12 October 2009  |  4704 views  |  0 foreign exchange rates on screen

The increasing use of 'just-in-time liquidity' provisioning by financial market utilities (FMU) to mitigate against settlement risk poses a growing threat to future financial stability according to a study conducted by the Chicago Federal Reserve.

The authors of the paper - published in the Chicago Fed Letter - suggest that the tight time-frames used by utilities for the settlement of open commitments by user institutions exposes new areas of systemic risk during a domino default scenario.

Market infrastructure platforms referenced in the report include real-time gross settlement systems in payments, CLS bank for FX, and central counterparties in derivatives.

In light of recent liquidity crises, the paper asks: "Can we take it for granted that just-in-time liquidity will be available to FMUs at a time when multiple market participants are in danger of defaulting?"

The document suggests that during periods of extreme market disruption, the presumption that private sources of liquidity will be released into the system does not hold.

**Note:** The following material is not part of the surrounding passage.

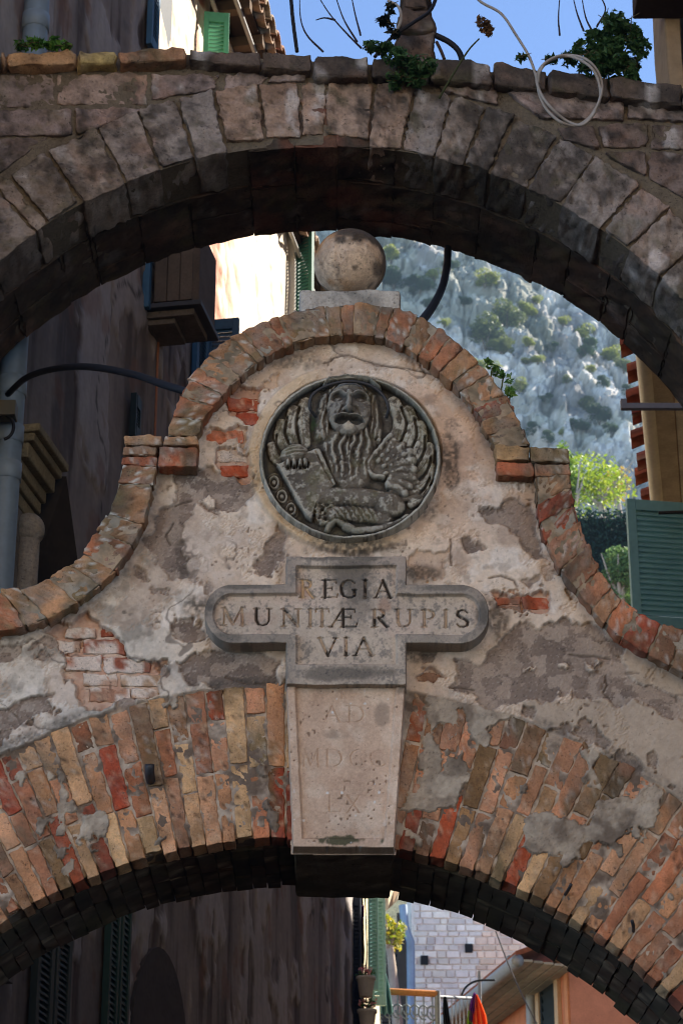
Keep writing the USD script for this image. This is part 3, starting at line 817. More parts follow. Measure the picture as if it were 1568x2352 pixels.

"Recent global financial crises have shown that stable and liquid funding may not always be available and that liquidity risk must be taken seriously," the paper contends. "With the increasing dependence of FMUs on just-in-time liquidity, the impact of such liquidity risk on financial markets should be a particular focus of vigilance by market participants and regulators; and it is an important issue to keep in mind as we consider potential changes to the regulatory process."